• Problem requirements: Print exactly the lines from the first one down to the line containing "of the horizon", both ends included, with no pictures and nothing else.

• Collected material:
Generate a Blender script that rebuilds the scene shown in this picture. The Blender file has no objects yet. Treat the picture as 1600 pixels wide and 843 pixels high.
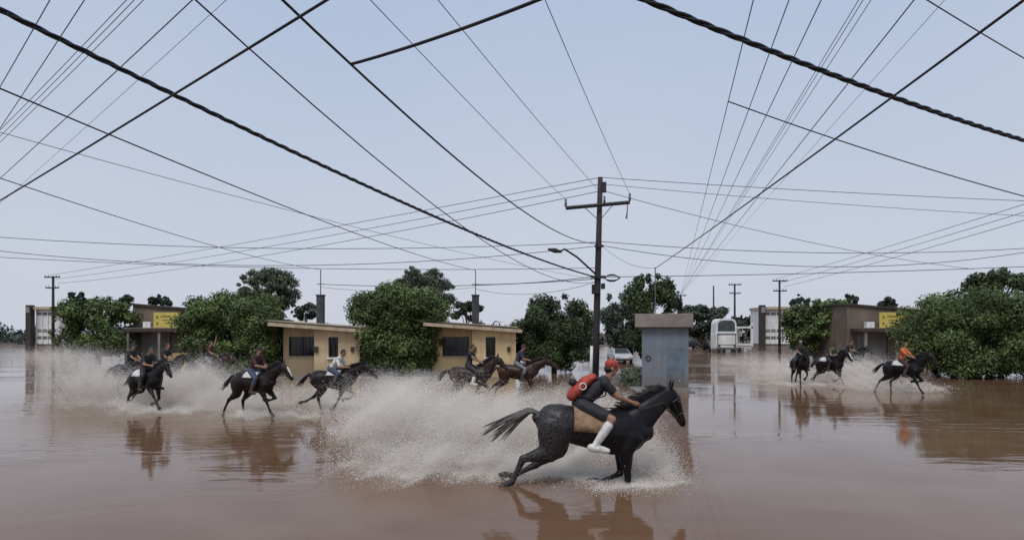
import bpy, math, random
import numpy as np
from mathutils import Vector, Matrix, Euler
from math import radians as R, sin, cos, pi, tan

# ------------------------------------------------------------------ camera, world, sun, exposure
SC = bpy.context.scene
COL = SC.collection
CH = 2.8                      # eye height above the water
FPX = 1000.0                  # focal length in pixels of the 1600 px wide photograph
HZ = 520.0                    # image row of the horizon

cam_data = bpy.data.cameras.new("camera")
cam = bpy.data.objects.new("camera", cam_data)
COL.objects.link(cam)
cam.location = (0, 0, CH)
cam.rotation_euler = (R(90), 0, 0)
cam_data.sensor_width = 36
cam_data.lens = 36 * FPX / 1600
cam_data.shift_y = (HZ - 421.5) / 1600
cam_data.clip_start = 0.1
cam_data.clip_end = 6000
SC.camera = cam

SUN_EL, SUN_AZ = 58, 200      # high, behind the camera and a little to the left, veiled by cloud
world = bpy.data.worlds.new("World")
SC.world = world
world.use_nodes = True
wn, wl = world.node_tree.nodes, world.node_tree.links
wn.clear()
w_out = wn.new("ShaderNodeOutputWorld")
w_bg = wn.new("ShaderNodeBackground")
w_bg.inputs[1].default_value = 0.10
w_sky = wn.new("ShaderNodeTexSky")
w_sky.sky_type = 'NISHITA'
w_sky.sun_disc = False
w_sky.sun_elevation = R(SUN_EL)
w_sky.sun_rotation = R(SUN_AZ)
w_sky.air_density, w_sky.dust_density = 1.5, 5.0
w_tc = wn.new("ShaderNodeTexCoord")
w_sep = wn.new("ShaderNodeSeparateXYZ")
w_mr = wn.new("ShaderNodeMapRange")
w_mr.inputs[1].default_value, w_mr.inputs[2].default_value = 0.0, 0.50
w_low = wn.new("ShaderNodeRGB"); w_low.outputs[0].default_value = (5.9, 6.2, 7.1, 1)
w_high = wn.new("ShaderNodeRGB"); w_high.outputs[0].default_value = (4.25, 5.15, 6.75, 1)
w_cl = wn.new("ShaderNodeMix"); w_cl.data_type = 'RGBA'
w_noise = wn.new("ShaderNodeTexNoise"); w_noise.inputs["Scale"].default_value = 2.2; w_noise.inputs["Detail"].default_value = 4
w_nm = wn.new("ShaderNodeMapRange"); w_nm.inputs[3].default_value, w_nm.inputs[4].default_value = -0.34, 0.34
w_add = wn.new("ShaderNodeMath"); w_add.operation = 'ADD'; w_add.use_clamp = True
w_mix = wn.new("ShaderNodeMix"); w_mix.data_type = 'RGBA'; w_mix.inputs[0].default_value = 0.9
wl.new(w_tc.outputs["Generated"], w_sep.inputs[0])
wl.new(w_tc.outputs["Generated"], w_noise.inputs["Vector"])
wl.new(w_sep.outputs[2], w_mr.inputs[0])
wl.new(w_noise.outputs[0], w_nm.inputs[0])
wl.new(w_mr.outputs[0], w_add.inputs[0]); wl.new(w_nm.outputs[0], w_add.inputs[1])
wl.new(w_add.outputs[0], w_cl.inputs[0])
wl.new(w_low.outputs[0], w_cl.inputs[6]); wl.new(w_high.outputs[0], w_cl.inputs[7])
wl.new(w_sky.outputs[0], w_mix.inputs[6]); wl.new(w_cl.outputs[2], w_mix.inputs[7])
wl.new(w_mix.outputs[2], w_bg.inputs[0]); wl.new(w_bg.outputs[0], w_out.inputs[0])

sun_data = bpy.data.lights.new("sun", 'SUN')
sun_data.energy = 1.7
sun_data.angle = R(25)
sun_data.color = (1.0, 0.97, 0.92)
sun = bpy.data.objects.new("sun", sun_data)
COL.objects.link(sun)
_az = R(SUN_AZ)
_sd = Vector((sin(_az) * cos(R(SUN_EL)), cos(_az) * cos(R(SUN_EL)), sin(R(SUN_EL))))
sun.rotation_euler = (-_sd).to_track_quat('-Z', 'Y').to_euler()
sun.location = (0, -20, 40)

SC.view_settings.view_transform = 'Standard'
SC.view_settings.look = 'None'
SC.view_settings.exposure = 0.12
SC.view_settings.gamma = 1
SC.render.engine = 'CYCLES'
SC.cycles.use_denoising = True
SC.cycles.max_bounces = 6

RNG = random.Random(7)
NP = np.random.default_rng(7)

# ------------------------------------------------------------------ helpers
def P(px, py, Y):
    """point seen at picture position (px, py) at distance Y down the street"""
    return Vector(((px - 800) * Y / FPX, Y, CH + (HZ - py) * Y / FPX))

def PH(px, py, h):
    """point seen at picture position (px, py) at height h"""
    Y = (h - CH) * FPX / (HZ - py)
    return Vector(((px - 800) * Y / FPX, Y, h))

def yd(hoof):                 # distance of a thing that meets the water at image row hoof
    return CH * FPX / (hoof - HZ)

MATS = {}
def mat(name, col, rough=0.8, var=0.25, scale=6.0, bump=0.0, metal=0.0, spec=0.5, col2=None, attr=None, bscale=None, mud=None):
    if name in MATS: return MATS[name]
    m = bpy.data.materials.new(name); m.use_nodes = True
    n, l = m.node_tree.nodes, m.node_tree.links
    b = n["Principled BSDF"]
    b.inputs["Roughness"].default_value = rough
    b.inputs["Metallic"].default_value = metal
    b.inputs["Specular IOR Level"].default_value = spec
    tc = n.new("ShaderNodeTexCoord")
    nz = n.new("ShaderNodeTexNoise"); nz.inputs["Scale"].default_value = scale; nz.inputs["Detail"].default_value = 6
    l.new(tc.outputs["Object"], nz.inputs["Vector"])
    cr = n.new("ShaderNodeValToRGB")
    c2 = col2 or tuple(c * (1 - var) for c in col)
    c1 = col if col2 else tuple(min(1, c * (1 + var * 0.6)) for c in col)
    cr.color_ramp.elements[0].position = 0.35; cr.color_ramp.elements[1].position = 0.65
    cr.color_ramp.elements[0].color = (*c2, 1); cr.color_ramp.elements[1].color = (*c1, 1)
    l.new(nz.outputs[0], cr.inputs[0])
    src = cr.outputs[0]
    if attr:
        at = n.new("ShaderNodeAttribute"); at.attribute_name = attr
        mx = n.new("ShaderNodeMix"); mx.data_type = 'RGBA'; mx.blend_type = 'MULTIPLY'; mx.inputs[0].default_value = 1
        l.new(cr.outputs[0], mx.inputs[6]); l.new(at.outputs["Color"], mx.inputs[7]); src = mx.outputs[2]
    if mud:                                        # flood tide mark and rain streaks
        sp = n.new("ShaderNodeSeparateXYZ"); l.new(tc.outputs["Object"], sp.inputs[0])
        mp = n.new("ShaderNodeMapping"); mp.inputs["Scale"].default_value = (2.2, 2.2, .22); l.new(tc.outputs["Object"], mp.inputs[0])
        st = n.new("ShaderNodeTexNoise"); st.inputs["Scale"].default_value = 1.6; st.inputs["Detail"].default_value = 6; l.new(mp.outputs[0], st.inputs["Vector"])
        sr = n.new("ShaderNodeMapRange"); l.new(st.outputs[0], sr.inputs[0])
        for i, v in enumerate((.45, .75, 0, .55)): sr.inputs[i + 1].default_value = v
        ad = n.new("ShaderNodeMath"); ad.operation = 'MULTIPLY_ADD'; l.new(nz.outputs[0], ad.inputs[0]); ad.inputs[1].default_value = -1.1; l.new(sp.outputs[2], ad.inputs[2])
        zr = n.new("ShaderNodeMapRange"); l.new(ad.outputs[0], zr.inputs[0])
        for i, v in enumerate((-.25, .55, .85, 0)): zr.inputs[i + 1].default_value = v
        mxx = n.new("ShaderNodeMath"); mxx.operation = 'MAXIMUM'; l.new(sr.outputs[0], mxx.inputs[0]); l.new(zr.outputs[0], mxx.inputs[1])
        mm = n.new("ShaderNodeMix"); mm.data_type = 'RGBA'; l.new(mxx.outputs[0], mm.inputs[0]); l.new(src, mm.inputs[6]); mm.inputs[7].default_value = (*mud, 1); src = mm.outputs[2]
    l.new(src, b.inputs["Base Color"])
    if bump:
        bp = n.new("ShaderNodeBump"); bp.inputs["Strength"].default_value = bump; bp.inputs["Distance"].default_value = 0.02
        nb = n.new("ShaderNodeTexNoise"); nb.inputs["Scale"].default_value = bscale or scale * 6; nb.inputs["Detail"].default_value = 5
        l.new(tc.outputs["Object"], nb.inputs["Vector"])
        l.new(nb.outputs[0], bp.inputs["Height"]); l.new(bp.outputs[0], b.inputs["Normal"])
    MATS[name] = m
    return m

class MB:
    """collects shapes and links them as one mesh object"""
    def __init__(s): s.v = []; s.f = []
    def add(s, vs, fs):
        o = len(s.v); s.v += [tuple(v) for v in vs]; s.f += [tuple(i + o for i in f) for f in fs]
    def box(s, c, d, rz=0.0, taper=1.0):
        c = Vector(c); M = Matrix.Rotation(rz, 3, 'Z'); vs = []
        for z in (-1, 1):
            k = taper if z > 0 else 1.0
            for x, y in ((-1, -1), (1, -1), (1, 1), (-1, 1)):
                vs.append(c + M @ Vector((x * d[0] / 2 * k, y * d[1] / 2 * k, z * d[2] / 2)))
        s.add(vs, [(3, 2, 1, 0), (4, 5, 6, 7), (0, 1, 5, 4), (1, 2, 6, 5), (2, 3, 7, 6), (3, 0, 4, 7)])
        return s
    def quad(s, a, b, c, d): s.add([a, b, c, d], [(0, 1, 2, 3)]); return s
    def tube(s, pts, ra, rb=None, n=8, lat=None, cap=True, roundcap=False):
        """loft of ellipses along pts: ra in the bending plane, rb sideways"""
        pts = [Vector(p) for p in pts]; m = len(pts)
        if not isinstance(ra, (list, tuple)): ra = [ra] * m
        rb = ra if rb is None else (rb if isinstance(rb, (list, tuple)) else [rb] * m)
        ra, rb = list(ra), list(rb)
        if roundcap:
            t0 = (pts[0] - pts[1]).normalized(); t1 = (pts[-1] - pts[-2]).normalized()
            r0, r1 = min(ra[0], rb[0]), min(ra[-1], rb[-1])
            a0, b0, a1, b1 = ra[0], rb[0], ra[-1], rb[-1]
            pts = [pts[0] + t0 * r0 * 0.95, pts[0] + t0 * r0 * 0.6] + pts + [pts[-1] + t1 * r1 * 0.6, pts[-1] + t1 * r1 * 0.95]
            ra = [a0 * .3, a0 * .78] + ra + [a1 * .78, a1 * .3]; rb = [b0 * .3, b0 * .78] + rb + [b1 * .78, b1 * .3]
            m = len(pts)
        vs = []; prev = None
        for i, p in enumerate(pts):
            t = (pts[min(i + 1, m - 1)] - pts[max(i - 1, 0)]).normalized()
            L = Vector(lat) if lat else (prev if prev else Vector((0, 1, 0)))
            if abs(L.dot(t)) > 0.95: L = Vector((1, 0, 0)) if abs(t.x) < .9 else Vector((0, 0, 1))
            L = (L - t * L.dot(t)).normalized(); prev = L
            N = t.cross(L)
            for k in range(n):
                a = 2 * pi * k / n
                vs.append(p + L * rb[i] * cos(a) + N * ra[i] * sin(a))
        fs = [(i * n + k, i * n + (k + 1) % n, (i + 1) * n + (k + 1) % n, (i + 1) * n + k) for i in range(m - 1) for k in range(n)]
        if cap: fs += [tuple(range(n - 1, -1, -1)), tuple(range((m - 1) * n, m * n))]
        s.add(vs, fs); return s
    def ball(s, c, r, rot=None, seg=10, rings=7):
        c = Vector(c); r = (r, r, r) if not isinstance(r, (list, tuple)) else r
        M = rot if rot else Matrix.Identity(3); vs = [c + M @ Vector((0, 0, r[2]))]
        for i in range(1, rings):
            for k in range(seg):
                a, b = pi * i / rings, 2 * pi * k / seg
                vs.append(c + M @ Vector((r[0] * sin(a) * cos(b), r[1] * sin(a) * sin(b), r[2] * cos(a))))
        vs.append(c + M @ Vector((0, 0, -r[2]))); fs = []; e = len(vs) - 1
        for k in range(seg):
            fs.append((0, 1 + k, 1 + (k + 1) % seg)); q = 1 + (rings - 2) * seg
            fs.append((e, q + (k + 1) % seg, q + k))
        for i in range(rings - 2):
            for k in range(seg):
                a = 1 + i * seg
                fs.append((a + k, a + seg + k, a + seg + (k + 1) % seg, a + (k + 1) % seg))
        s.add(vs, fs); return s
    def mesh(s, name, smooth=False):
        me = bpy.data.meshes.new(name); me.from_pydata(s.v, [], s.f); me.update()
        if smooth: me.polygons.foreach_set("use_smooth", [True] * len(me.polygons))
        return me
    def build(s, name, m, parent=None, smooth=False, bevel=0.0):
        me = s.mesh(name, smooth); me.materials.append(m)
        o = bpy.data.objects.new(name, me); COL.objects.link(o)
        if parent: o.parent = parent
        if bevel:
            bv = o.modifiers.new("bevel", 'BEVEL'); bv.width = bevel; bv.segments = 2; bv.limit_method = 'ANGLE'
        return o
    def organic(s, name, voxel, it=6, fac=0.5):
        """fuse the overlapping shapes into one continuous skin"""
        me = s.mesh(name); o = bpy.data.objects.new(name, me); COL.objects.link(o)
        r = o.modifiers.new("r", 'REMESH'); r.mode = 'VOXEL'; r.voxel_size = voxel
        sm = o.modifiers.new("s", 'SMOOTH'); sm.iterations = it; sm.factor = fac
        dg = bpy.context.evaluated_depsgraph_get()
        me2 = bpy.data.meshes.new_from_object(o.evaluated_get(dg))
        bpy.data.objects.remove(o); bpy.data.meshes.remove(me)
        me2.name = name
        me2.polygons.foreach_set("use_smooth", [True] * len(me2.polygons))
        return me2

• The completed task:
Generate a Blender script that rebuilds the scene shown in this picture. The Blender file has no objects yet. Treat the picture as 1600 pixels wide and 843 pixels high.
import bpy, math, random
import numpy as np
from mathutils import Vector, Matrix, Euler
from math import radians as R, sin, cos, pi, tan

# ------------------------------------------------------------------ camera, world, sun, exposure
SC = bpy.context.scene
COL = SC.collection
CH = 2.8                      # eye height above the water
FPX = 1000.0                  # focal length in pixels of the 1600 px wide photograph
HZ = 520.0                    # image row of the horizon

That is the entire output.